> [YOUR GOAL]: All of the material below is to be restated word for word, apart from the pictures.

════════════════

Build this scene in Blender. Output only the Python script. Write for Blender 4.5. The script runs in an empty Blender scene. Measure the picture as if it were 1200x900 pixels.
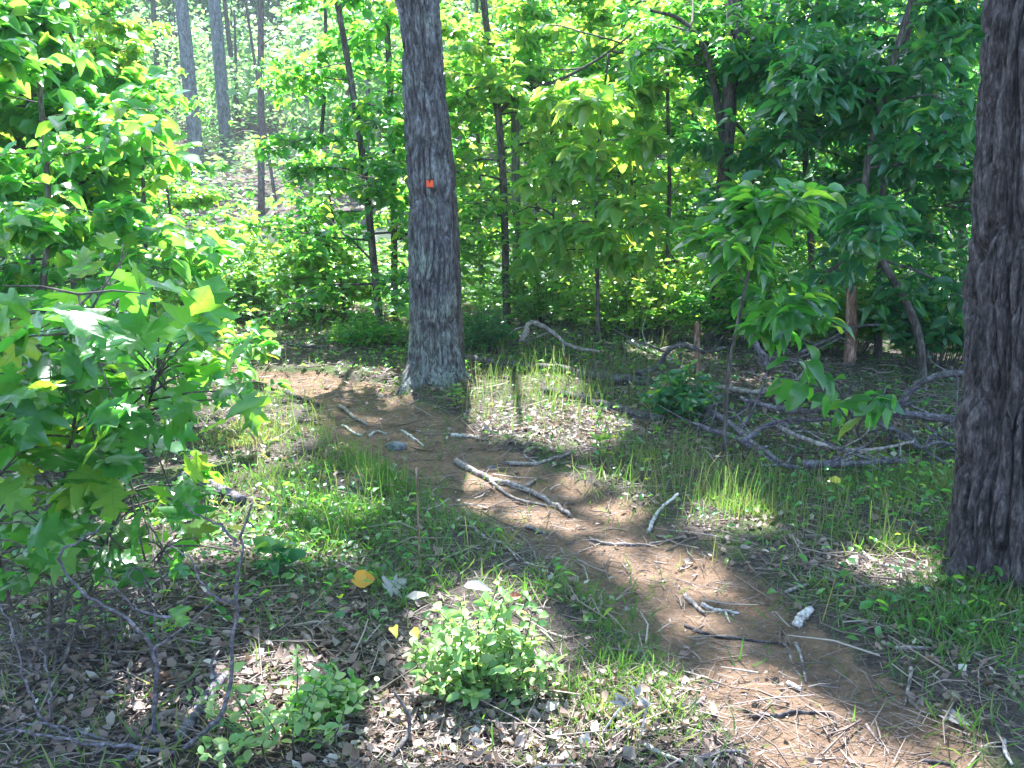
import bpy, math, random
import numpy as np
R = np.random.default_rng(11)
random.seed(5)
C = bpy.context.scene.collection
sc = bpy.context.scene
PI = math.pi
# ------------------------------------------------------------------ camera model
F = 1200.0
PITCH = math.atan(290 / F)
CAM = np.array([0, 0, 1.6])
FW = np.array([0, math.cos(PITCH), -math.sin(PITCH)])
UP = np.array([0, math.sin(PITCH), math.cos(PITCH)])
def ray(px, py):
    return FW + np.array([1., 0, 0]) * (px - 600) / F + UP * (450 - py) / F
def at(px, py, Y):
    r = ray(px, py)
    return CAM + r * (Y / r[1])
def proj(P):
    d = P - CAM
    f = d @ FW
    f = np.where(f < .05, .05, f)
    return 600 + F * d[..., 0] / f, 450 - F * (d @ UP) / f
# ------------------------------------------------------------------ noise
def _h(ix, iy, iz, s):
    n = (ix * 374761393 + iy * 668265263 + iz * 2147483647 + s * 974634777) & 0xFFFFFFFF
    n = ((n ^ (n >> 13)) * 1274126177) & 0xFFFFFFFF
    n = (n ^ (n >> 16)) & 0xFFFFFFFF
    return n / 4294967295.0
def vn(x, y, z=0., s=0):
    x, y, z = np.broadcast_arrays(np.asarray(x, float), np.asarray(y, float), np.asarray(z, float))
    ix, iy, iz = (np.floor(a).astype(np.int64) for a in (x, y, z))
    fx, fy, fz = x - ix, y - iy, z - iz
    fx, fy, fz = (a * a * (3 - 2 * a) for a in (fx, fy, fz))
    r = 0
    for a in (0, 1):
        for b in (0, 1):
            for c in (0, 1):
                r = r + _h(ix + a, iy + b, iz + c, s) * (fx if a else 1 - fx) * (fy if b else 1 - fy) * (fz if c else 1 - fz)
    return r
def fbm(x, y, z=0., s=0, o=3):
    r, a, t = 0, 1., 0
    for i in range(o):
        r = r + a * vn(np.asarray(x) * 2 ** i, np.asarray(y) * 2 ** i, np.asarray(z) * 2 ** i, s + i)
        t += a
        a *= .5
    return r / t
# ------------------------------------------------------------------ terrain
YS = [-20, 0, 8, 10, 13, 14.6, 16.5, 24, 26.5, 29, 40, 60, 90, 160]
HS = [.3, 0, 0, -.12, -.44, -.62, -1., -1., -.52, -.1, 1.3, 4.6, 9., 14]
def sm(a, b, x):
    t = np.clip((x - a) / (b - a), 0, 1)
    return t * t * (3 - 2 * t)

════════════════

> [WRITTEN ANSWER]:
Build this scene in Blender. Output only the Python script. Write for Blender 4.5. The script runs in an empty Blender scene. Measure the picture as if it were 1200x900 pixels.
import bpy, math, random
import numpy as np
R = np.random.default_rng(11)
random.seed(5)
C = bpy.context.scene.collection
sc = bpy.context.scene
PI = math.pi
# ------------------------------------------------------------------ camera model
F = 1200.0
PITCH = math.atan(290 / F)
CAM = np.array([0, 0, 1.6])
FW = np.array([0, math.cos(PITCH), -math.sin(PITCH)])
UP = np.array([0, math.sin(PITCH), math.cos(PITCH)])
def ray(px, py):
    return FW + np.array([1., 0, 0]) * (px - 600) / F + UP * (450 - py) / F
def at(px, py, Y):
    r = ray(px, py)
    return CAM + r * (Y / r[1])
def proj(P):
    d = P - CAM
    f = d @ FW
    f = np.where(f < .05, .05, f)
    return 600 + F * d[..., 0] / f, 450 - F * (d @ UP) / f
# ------------------------------------------------------------------ noise
def _h(ix, iy, iz, s):
    n = (ix * 374761393 + iy * 668265263 + iz * 2147483647 + s * 974634777) & 0xFFFFFFFF
    n = ((n ^ (n >> 13)) * 1274126177) & 0xFFFFFFFF
    n = (n ^ (n >> 16)) & 0xFFFFFFFF
    return n / 4294967295.0
def vn(x, y, z=0., s=0):
    x, y, z = np.broadcast_arrays(np.asarray(x, float), np.asarray(y, float), np.asarray(z, float))
    ix, iy, iz = (np.floor(a).astype(np.int64) for a in (x, y, z))
    fx, fy, fz = x - ix, y - iy, z - iz
    fx, fy, fz = (a * a * (3 - 2 * a) for a in (fx, fy, fz))
    r = 0
    for a in (0, 1):
        for b in (0, 1):
            for c in (0, 1):
                r = r + _h(ix + a, iy + b, iz + c, s) * (fx if a else 1 - fx) * (fy if b else 1 - fy) * (fz if c else 1 - fz)
    return r
def fbm(x, y, z=0., s=0, o=3):
    r, a, t = 0, 1., 0
    for i in range(o):
        r = r + a * vn(np.asarray(x) * 2 ** i, np.asarray(y) * 2 ** i, np.asarray(z) * 2 ** i, s + i)
        t += a
        a *= .5
    return r / t
# ------------------------------------------------------------------ terrain
YS = [-20, 0, 8, 10, 13, 14.6, 16.5, 24, 26.5, 29, 40, 60, 90, 160]
HS = [.3, 0, 0, -.12, -.44, -.62, -1., -1., -.52, -.1, 1.3, 4.6, 9., 14]
def sm(a, b, x):
    t = np.clip((x - a) / (b - a), 0, 1)
    return t * t * (3 - 2 * t)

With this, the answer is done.